--- START ---

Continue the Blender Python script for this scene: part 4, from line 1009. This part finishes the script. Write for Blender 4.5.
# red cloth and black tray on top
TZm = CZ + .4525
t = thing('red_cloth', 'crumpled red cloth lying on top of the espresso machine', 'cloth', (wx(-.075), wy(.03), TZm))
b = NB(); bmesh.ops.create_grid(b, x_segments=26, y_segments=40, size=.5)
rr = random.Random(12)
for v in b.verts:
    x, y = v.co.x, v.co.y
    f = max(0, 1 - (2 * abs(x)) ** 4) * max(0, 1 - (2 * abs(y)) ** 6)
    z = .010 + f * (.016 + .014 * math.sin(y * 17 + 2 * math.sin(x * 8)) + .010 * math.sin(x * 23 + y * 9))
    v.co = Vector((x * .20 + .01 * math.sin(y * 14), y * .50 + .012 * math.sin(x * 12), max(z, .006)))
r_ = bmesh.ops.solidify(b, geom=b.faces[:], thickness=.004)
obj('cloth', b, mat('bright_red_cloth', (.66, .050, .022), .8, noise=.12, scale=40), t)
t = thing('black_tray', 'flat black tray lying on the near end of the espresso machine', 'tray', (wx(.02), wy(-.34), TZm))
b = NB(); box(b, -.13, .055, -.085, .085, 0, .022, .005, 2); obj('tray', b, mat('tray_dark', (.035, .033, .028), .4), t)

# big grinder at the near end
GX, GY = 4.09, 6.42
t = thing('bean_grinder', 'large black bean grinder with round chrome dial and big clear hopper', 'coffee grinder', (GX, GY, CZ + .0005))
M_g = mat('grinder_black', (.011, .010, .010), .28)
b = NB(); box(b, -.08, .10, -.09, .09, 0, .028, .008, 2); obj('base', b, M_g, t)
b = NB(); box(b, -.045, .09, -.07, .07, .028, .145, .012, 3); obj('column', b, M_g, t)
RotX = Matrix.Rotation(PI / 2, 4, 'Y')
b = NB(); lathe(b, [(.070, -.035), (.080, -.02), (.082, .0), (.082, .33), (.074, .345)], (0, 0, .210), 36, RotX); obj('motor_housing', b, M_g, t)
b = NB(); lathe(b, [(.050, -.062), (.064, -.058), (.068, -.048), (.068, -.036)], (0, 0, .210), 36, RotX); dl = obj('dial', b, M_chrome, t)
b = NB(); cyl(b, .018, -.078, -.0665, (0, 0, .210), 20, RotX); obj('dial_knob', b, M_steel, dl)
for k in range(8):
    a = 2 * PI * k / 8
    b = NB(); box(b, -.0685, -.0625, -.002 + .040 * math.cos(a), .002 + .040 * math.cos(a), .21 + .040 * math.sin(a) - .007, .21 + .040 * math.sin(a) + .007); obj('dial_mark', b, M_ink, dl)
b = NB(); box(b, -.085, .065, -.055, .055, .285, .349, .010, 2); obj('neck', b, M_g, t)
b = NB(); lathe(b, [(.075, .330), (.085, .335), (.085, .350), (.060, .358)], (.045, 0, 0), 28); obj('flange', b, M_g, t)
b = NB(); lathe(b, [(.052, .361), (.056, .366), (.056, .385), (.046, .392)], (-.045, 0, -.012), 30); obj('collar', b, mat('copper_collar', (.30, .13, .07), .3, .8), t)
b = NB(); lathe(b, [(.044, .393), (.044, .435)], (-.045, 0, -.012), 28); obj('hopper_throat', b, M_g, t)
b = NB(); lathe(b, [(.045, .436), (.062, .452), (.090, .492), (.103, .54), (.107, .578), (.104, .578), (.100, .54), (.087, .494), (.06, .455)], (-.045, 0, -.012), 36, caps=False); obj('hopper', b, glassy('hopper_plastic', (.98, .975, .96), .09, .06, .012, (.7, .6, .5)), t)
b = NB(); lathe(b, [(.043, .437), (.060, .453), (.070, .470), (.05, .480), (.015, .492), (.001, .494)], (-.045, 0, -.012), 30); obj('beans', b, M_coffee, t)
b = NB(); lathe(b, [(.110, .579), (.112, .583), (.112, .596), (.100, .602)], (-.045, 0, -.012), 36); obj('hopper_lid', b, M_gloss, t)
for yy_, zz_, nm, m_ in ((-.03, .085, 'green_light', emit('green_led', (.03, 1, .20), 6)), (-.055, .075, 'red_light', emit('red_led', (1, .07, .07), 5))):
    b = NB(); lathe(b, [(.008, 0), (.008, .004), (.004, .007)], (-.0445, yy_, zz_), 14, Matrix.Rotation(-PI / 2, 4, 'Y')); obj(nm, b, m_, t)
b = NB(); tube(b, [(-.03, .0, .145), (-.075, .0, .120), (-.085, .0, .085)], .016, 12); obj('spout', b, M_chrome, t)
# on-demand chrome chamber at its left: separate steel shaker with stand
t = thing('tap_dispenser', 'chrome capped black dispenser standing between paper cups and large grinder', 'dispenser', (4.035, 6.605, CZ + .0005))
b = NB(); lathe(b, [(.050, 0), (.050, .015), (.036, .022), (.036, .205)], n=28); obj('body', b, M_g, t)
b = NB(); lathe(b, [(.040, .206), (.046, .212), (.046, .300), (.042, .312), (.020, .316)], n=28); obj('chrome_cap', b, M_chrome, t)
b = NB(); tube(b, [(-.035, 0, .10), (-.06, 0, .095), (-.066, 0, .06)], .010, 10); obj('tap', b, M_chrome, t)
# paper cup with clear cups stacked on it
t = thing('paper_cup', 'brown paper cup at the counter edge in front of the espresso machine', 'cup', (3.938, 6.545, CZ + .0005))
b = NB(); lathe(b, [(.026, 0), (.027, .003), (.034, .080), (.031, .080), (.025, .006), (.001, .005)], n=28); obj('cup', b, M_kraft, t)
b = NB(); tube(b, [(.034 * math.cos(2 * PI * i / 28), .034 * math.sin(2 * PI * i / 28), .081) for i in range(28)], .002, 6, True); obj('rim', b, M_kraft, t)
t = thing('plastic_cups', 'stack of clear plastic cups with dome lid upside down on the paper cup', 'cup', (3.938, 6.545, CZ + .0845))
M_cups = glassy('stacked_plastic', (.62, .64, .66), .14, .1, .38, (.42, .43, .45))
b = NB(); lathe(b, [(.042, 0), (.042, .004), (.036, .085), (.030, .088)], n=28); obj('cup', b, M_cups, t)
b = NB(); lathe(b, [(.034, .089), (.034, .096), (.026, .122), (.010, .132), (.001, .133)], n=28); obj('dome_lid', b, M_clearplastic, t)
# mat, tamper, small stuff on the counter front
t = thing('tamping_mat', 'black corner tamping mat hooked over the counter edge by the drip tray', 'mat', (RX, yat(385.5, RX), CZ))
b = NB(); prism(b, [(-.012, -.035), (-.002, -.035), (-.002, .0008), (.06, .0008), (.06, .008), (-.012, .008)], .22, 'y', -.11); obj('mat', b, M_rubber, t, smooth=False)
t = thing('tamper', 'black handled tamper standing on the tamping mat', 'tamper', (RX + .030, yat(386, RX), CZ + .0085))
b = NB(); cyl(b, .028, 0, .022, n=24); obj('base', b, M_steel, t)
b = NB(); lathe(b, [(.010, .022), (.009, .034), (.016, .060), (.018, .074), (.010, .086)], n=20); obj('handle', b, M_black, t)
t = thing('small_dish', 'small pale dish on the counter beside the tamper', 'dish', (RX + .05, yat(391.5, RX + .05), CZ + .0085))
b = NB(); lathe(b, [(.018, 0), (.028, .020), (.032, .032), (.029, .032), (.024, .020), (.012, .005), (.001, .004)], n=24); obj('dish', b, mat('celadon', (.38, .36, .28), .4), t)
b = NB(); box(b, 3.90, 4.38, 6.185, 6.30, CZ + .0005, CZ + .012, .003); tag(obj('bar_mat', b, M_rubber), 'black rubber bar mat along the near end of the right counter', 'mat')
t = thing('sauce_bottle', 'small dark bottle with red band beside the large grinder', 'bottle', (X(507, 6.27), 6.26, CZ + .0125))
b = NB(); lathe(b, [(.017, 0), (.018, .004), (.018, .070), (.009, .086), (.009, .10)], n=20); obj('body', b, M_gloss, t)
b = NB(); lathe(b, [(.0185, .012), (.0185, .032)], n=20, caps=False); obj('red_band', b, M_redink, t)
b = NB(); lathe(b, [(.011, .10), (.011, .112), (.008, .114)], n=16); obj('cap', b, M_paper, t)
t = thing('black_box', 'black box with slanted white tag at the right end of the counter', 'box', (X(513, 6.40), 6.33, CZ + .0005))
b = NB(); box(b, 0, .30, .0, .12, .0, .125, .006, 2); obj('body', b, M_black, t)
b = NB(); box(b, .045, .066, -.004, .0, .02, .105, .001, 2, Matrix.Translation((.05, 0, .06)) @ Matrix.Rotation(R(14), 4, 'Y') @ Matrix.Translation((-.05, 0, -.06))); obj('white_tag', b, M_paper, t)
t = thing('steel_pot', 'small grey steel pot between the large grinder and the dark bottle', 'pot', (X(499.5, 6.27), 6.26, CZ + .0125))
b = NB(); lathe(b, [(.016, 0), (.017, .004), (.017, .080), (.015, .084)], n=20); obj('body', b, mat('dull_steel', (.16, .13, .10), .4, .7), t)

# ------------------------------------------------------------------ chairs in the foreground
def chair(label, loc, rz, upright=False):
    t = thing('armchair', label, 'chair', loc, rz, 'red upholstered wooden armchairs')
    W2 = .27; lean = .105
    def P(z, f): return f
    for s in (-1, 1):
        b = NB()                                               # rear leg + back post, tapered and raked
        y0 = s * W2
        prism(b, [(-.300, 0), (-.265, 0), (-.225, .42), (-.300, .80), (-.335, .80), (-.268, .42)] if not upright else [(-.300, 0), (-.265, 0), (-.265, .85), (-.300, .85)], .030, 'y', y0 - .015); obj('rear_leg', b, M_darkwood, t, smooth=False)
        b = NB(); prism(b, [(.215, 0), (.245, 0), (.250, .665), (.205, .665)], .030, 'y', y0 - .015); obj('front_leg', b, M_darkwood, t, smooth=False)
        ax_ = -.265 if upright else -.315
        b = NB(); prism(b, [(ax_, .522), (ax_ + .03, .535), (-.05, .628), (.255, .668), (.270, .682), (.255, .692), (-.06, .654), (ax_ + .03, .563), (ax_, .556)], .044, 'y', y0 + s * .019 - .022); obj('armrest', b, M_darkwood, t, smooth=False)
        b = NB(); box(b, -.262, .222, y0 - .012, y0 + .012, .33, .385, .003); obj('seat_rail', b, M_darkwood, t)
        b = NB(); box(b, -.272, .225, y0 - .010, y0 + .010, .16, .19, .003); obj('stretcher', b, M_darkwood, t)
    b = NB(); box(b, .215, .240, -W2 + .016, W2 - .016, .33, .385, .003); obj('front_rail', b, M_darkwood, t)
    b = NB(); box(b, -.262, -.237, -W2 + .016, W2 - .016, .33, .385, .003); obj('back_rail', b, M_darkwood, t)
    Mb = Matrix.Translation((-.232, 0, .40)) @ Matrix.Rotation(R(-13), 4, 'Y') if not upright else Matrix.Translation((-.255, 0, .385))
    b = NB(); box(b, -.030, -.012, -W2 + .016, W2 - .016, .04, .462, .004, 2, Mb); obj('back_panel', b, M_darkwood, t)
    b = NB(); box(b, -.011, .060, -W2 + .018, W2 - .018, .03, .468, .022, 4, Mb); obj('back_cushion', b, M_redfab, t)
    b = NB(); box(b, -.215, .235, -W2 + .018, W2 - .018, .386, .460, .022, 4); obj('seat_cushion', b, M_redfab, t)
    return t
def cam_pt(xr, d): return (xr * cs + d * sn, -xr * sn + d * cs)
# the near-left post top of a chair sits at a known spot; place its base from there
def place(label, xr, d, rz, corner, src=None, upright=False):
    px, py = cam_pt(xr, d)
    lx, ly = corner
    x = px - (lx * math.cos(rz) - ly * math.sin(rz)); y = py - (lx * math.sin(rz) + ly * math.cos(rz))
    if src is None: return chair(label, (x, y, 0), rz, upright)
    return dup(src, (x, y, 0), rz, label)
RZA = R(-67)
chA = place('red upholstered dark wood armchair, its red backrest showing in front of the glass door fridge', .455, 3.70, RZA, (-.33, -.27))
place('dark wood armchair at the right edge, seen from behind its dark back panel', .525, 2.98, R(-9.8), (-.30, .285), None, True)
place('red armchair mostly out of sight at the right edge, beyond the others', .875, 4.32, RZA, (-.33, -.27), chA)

--- END ---

What you need to do: Everything from the first line of the material through the line containing "(.035, .033, .028), .4), t)" is to be printed exactly; lines after that are to be left out.

Written answer:
Continue the Blender Python script for this scene: part 4, from line 1009. This part finishes the script. Write for Blender 4.5.
# red cloth and black tray on top
TZm = CZ + .4525
t = thing('red_cloth', 'crumpled red cloth lying on top of the espresso machine', 'cloth', (wx(-.075), wy(.03), TZm))
b = NB(); bmesh.ops.create_grid(b, x_segments=26, y_segments=40, size=.5)
rr = random.Random(12)
for v in b.verts:
    x, y = v.co.x, v.co.y
    f = max(0, 1 - (2 * abs(x)) ** 4) * max(0, 1 - (2 * abs(y)) ** 6)
    z = .010 + f * (.016 + .014 * math.sin(y * 17 + 2 * math.sin(x * 8)) + .010 * math.sin(x * 23 + y * 9))
    v.co = Vector((x * .20 + .01 * math.sin(y * 14), y * .50 + .012 * math.sin(x * 12), max(z, .006)))
r_ = bmesh.ops.solidify(b, geom=b.faces[:], thickness=.004)
obj('cloth', b, mat('bright_red_cloth', (.66, .050, .022), .8, noise=.12, scale=40), t)
t = thing('black_tray', 'flat black tray lying on the near end of the espresso machine', 'tray', (wx(.02), wy(-.34), TZm))
b = NB(); box(b, -.13, .055, -.085, .085, 0, .022, .005, 2); obj('tray', b, mat('tray_dark', (.035, .033, .028), .4), t)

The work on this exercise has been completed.